| TASK REQUIREMENTS |
Please print exactly the lines below, from the start of the material up to and including the line with "return IR @ rpos(t, z), (.105", but none of the pictures.

***

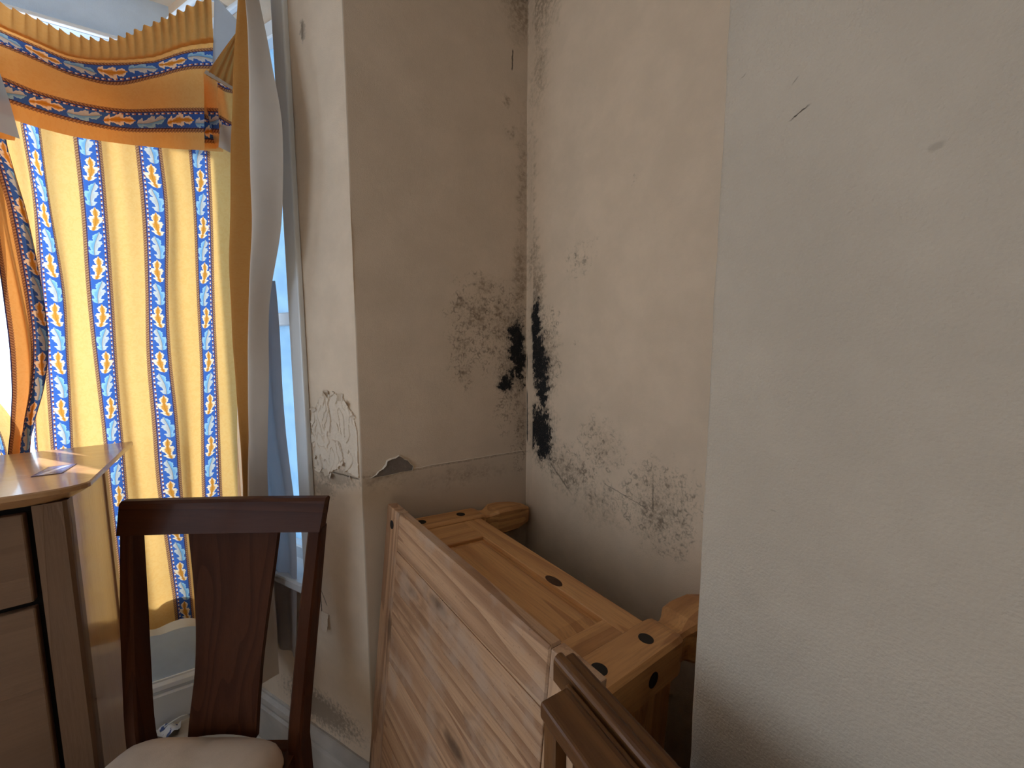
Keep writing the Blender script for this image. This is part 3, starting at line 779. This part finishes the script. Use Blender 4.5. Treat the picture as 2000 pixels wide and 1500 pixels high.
# right-hand curtain, its lining turned to the room
Q0 = EDGE + NS * .06; SD = DS
RZ = [2.30, 2.20, 2.04, 1.87, 1.665, 1.465, 1.25, 1.02, .70, .35]
RT = [  # along the splay, from the inner edge to the free edge
 [.27, .285, .320, .392, .405, .412, .430, .458, .512, .532],
 [.255, .268, .303, .334, .365, .392, .404, .403, .429, .470],
 [.248, .256, .290, .320, .351, .376, .388, .390, .415, .440],
 [.225, .221, .235, .263, .275, .293, .337, .371, .401, .425],
 [.21, .203, .196, .205, .219, .265, .302, .327, .352, .371],
 [.205, .196, .165, .143, .168, .236, .254, .285, .302, .306]]
RO = [-.02, .012, .030, .004, .045, .012]
def rpos(t, z):
    k = t * 5; zr = RZ[::-1]
    ys = [interp(zr, r[::-1], z) for r in RT]
    s = lin([0, 1, 2, 3, 4, 5], ys, k); off = interp([0, 1, 2, 3, 4, 5], RO, k) + .004 * math.sin(z * 5 + k * 3) + .003 * mn.noise(Vector((k * 2, z * 6, 1)))
    off += .012 * math.exp(-((k - 3.25) / .3) ** 2)
    return Q0 + SD * s + NS * off + Vector((0, 0, z))
rc = thing('curtain', 'curtain gathered beside the pier with its beige-grey lining turned to the room', 'curtain', loc=(*(Q0 + SD * .3).xy, 0))
IR = Matrix.Translation(-(Q0 + SD * .3))
def hemr(t): return .345 + .02 * math.sin(t * 7) + .05 * max(0, t - .75) * 4 * .4
def f_r1(a, b):
    t = a * .6; z = hemr(t) + (2.30 - hemr(t)) * b
    return IR @ rpos(t, z), (.105 + a * .12, z)
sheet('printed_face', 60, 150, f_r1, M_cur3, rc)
def f_r2(a, b):
    t = .6 + a * .4; z = hemr(t) + (2.30 - hemr(t)) * b
    return IR @ rpos(t, z), (a * .14, z)
sheet('lining', 50, 150, f_r2, M_lin, rc)
# thin net edge hanging behind it against the side window
SZ = [.36, .389, .681, .778, .904, .995, 1.1, 1.234, 1.409, 1.508, 1.56]
SR = [.292, .289, .266, .262, .262, .273, .285, .291, .290, .294, .30]
def f_sh(a, b):
    z = .40 + 1.14 * b; r = interp(SZ, SR, z); l = r + .16
    return IR @ (EDGE + SD * (l + (r - l) * a) + NS * (.020 + .006 * math.sin(a * 14 + z * 2)) + Vector((0, 0, z))), (a * .15, z)
sheet('net_edge', 24, 70, f_sh, M_net, rc)
# rail with hooks at the top of the side window
rail = thing('curtain_rail', 'white curtain rail above the side window with a dark hook left on it', 'curtain rail', loc=(Q0 + SD * .2 + Vector((0, 0, 2.25))))
IRL = Matrix.Translation(-(Q0 + SD * .2 + Vector((0, 0, 2.25))))
def rl(s, off, z): return IRL @ (EDGE + SD * s + NS * off + Vector((0, 0, z)))
bm = bmesh.new(); tube(bm, [rl(.10, .075, 2.285), rl(.30, .075, 2.285), rl(.62, .075, 2.285)], .008, 8); obj('track', bm, M_white, rail, smooth=True)
for s in (.15, .45):
    bm = bmesh.new(); tube(bm, [rl(s, .001, 2.30), rl(s, .04, 2.30), rl(s, .075, 2.285)], .006, 8); obj('bracket', bm, M_white, rail, smooth=True)
bm = bmesh.new(); tube(bm, [rl(.185, .075, 2.28), rl(.185, .075, 2.255), rl(.180, .08, 2.235), rl(.172, .085, 2.23), rl(.168, .085, 2.24)], .0022, 6); obj('hook', bm, M_metal, rail, smooth=True)

# ---------------------------------------------------------------- chest of drawers
CM = Matrix.Translation((-.349, 1.035, 0)) @ Matrix.Rotation(R(5.2), 4, 'Z')
chest = thing('chest_of_drawers', 'tall polished honey-brown chest of drawers with an overhanging top, left of the chair', 'chest', CM)
def rounded(x0, x1, y0, y1, r, n=6):
    pts = [(x0, y1), (x0, y0)]
    for i in range(n + 1):
        a = -math.pi / 2 + (math.pi / 2) * i / n
        pts.append((x1 - r + r * math.cos(a), y0 + r * .45 + r * .45 * math.sin(a)))
    pts.append((x1, y1)); return pts
WCH = -.86
def toptop():
    bm = bmesh.new()
    o1 = rounded(WCH, 0, 0, .418, .07); o2 = rounded(WCH + .03, -.03, .026, .40, .05)
    rings = [[(x, y, 1.060) for x, y in o2], [(x, y, 1.080) for x, y in o1], [(x, y, 1.088) for x, y in o1], [(x + (.002 if x < -.4 else -.002), y + (.002 if y < .2 else -.002), 1.0905) for x, y in o1]]
    loft(bm, rings); return bm
obj('top', toptop(), M_chest[0], chest)
bx0, bx1, by0, by1 = WCH + .03, -.032, .022, .305
obj('carcass', B(bx0 + .004, bx1 - .022, by0 + .02, by1 - .004, .10, 1.06), M_shadow, chest)
for s, n_ in ((1, 'side_panel'), (-1, 'side_panel')):
    x0, x1 = (bx1 - .020, bx1 - .004) if s > 0 else (bx0 + .004, bx0 + .020)
    obj(n_, B(x0, x1, by0 + .02, by1 - .012, .11, 1.06, .001, 1), M_chest[2], chest)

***

| REPLY TO THE TASK |
Keep writing the Blender script for this image. This is part 3, starting at line 779. This part finishes the script. Use Blender 4.5. Treat the picture as 2000 pixels wide and 1500 pixels high.
# right-hand curtain, its lining turned to the room
Q0 = EDGE + NS * .06; SD = DS
RZ = [2.30, 2.20, 2.04, 1.87, 1.665, 1.465, 1.25, 1.02, .70, .35]
RT = [  # along the splay, from the inner edge to the free edge
 [.27, .285, .320, .392, .405, .412, .430, .458, .512, .532],
 [.255, .268, .303, .334, .365, .392, .404, .403, .429, .470],
 [.248, .256, .290, .320, .351, .376, .388, .390, .415, .440],
 [.225, .221, .235, .263, .275, .293, .337, .371, .401, .425],
 [.21, .203, .196, .205, .219, .265, .302, .327, .352, .371],
 [.205, .196, .165, .143, .168, .236, .254, .285, .302, .306]]
RO = [-.02, .012, .030, .004, .045, .012]
def rpos(t, z):
    k = t * 5; zr = RZ[::-1]
    ys = [interp(zr, r[::-1], z) for r in RT]
    s = lin([0, 1, 2, 3, 4, 5], ys, k); off = interp([0, 1, 2, 3, 4, 5], RO, k) + .004 * math.sin(z * 5 + k * 3) + .003 * mn.noise(Vector((k * 2, z * 6, 1)))
    off += .012 * math.exp(-((k - 3.25) / .3) ** 2)
    return Q0 + SD * s + NS * off + Vector((0, 0, z))
rc = thing('curtain', 'curtain gathered beside the pier with its beige-grey lining turned to the room', 'curtain', loc=(*(Q0 + SD * .3).xy, 0))
IR = Matrix.Translation(-(Q0 + SD * .3))
def hemr(t): return .345 + .02 * math.sin(t * 7) + .05 * max(0, t - .75) * 4 * .4
def f_r1(a, b):
    t = a * .6; z = hemr(t) + (2.30 - hemr(t)) * b
    return IR @ rpos(t, z), (.105 + a * .12, z)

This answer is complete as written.